**GIVEN ENTRIES:**
§

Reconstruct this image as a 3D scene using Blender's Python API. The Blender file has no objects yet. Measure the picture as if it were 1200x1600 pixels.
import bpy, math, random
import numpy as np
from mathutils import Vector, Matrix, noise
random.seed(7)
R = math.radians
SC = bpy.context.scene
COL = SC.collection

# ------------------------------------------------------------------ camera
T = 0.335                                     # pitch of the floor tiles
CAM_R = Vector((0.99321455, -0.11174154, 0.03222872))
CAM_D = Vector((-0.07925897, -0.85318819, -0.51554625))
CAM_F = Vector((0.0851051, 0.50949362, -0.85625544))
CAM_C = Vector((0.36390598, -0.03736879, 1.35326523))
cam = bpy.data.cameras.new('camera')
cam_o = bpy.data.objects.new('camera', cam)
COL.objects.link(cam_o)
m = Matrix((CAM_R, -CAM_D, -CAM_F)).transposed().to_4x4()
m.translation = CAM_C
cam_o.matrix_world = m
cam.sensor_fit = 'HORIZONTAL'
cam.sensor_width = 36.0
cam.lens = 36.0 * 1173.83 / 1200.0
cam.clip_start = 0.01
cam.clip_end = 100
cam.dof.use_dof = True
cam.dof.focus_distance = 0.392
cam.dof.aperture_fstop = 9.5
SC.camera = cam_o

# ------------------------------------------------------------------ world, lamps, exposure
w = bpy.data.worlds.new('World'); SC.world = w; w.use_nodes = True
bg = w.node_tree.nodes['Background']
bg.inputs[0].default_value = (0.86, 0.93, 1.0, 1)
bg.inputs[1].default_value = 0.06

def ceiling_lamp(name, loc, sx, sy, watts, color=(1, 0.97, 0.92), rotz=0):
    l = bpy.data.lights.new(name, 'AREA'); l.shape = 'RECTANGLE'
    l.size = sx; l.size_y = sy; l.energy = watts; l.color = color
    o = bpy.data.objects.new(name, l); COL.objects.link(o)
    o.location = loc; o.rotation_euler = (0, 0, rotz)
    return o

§

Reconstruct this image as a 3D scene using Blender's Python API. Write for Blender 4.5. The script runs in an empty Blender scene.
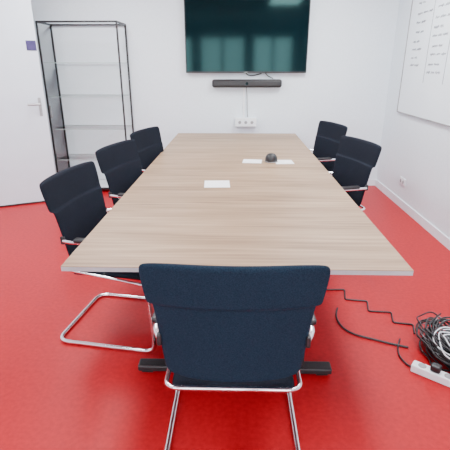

§

**EXERCISE PROMPT:**
Can you repeat, word for word, every line above from the one containing "were 1200x1600 pixels." down to the one containing "COL = SC.collection", including both?

**RESPONSE TO THE TASK:**
Reconstruct this image as a 3D scene using Blender's Python API. The Blender file has no objects yet. Measure the picture as if it were 1200x1600 pixels.
import bpy, math, random
import numpy as np
from mathutils import Vector, Matrix, noise
random.seed(7)
R = math.radians
SC = bpy.context.scene
COL = SC.collection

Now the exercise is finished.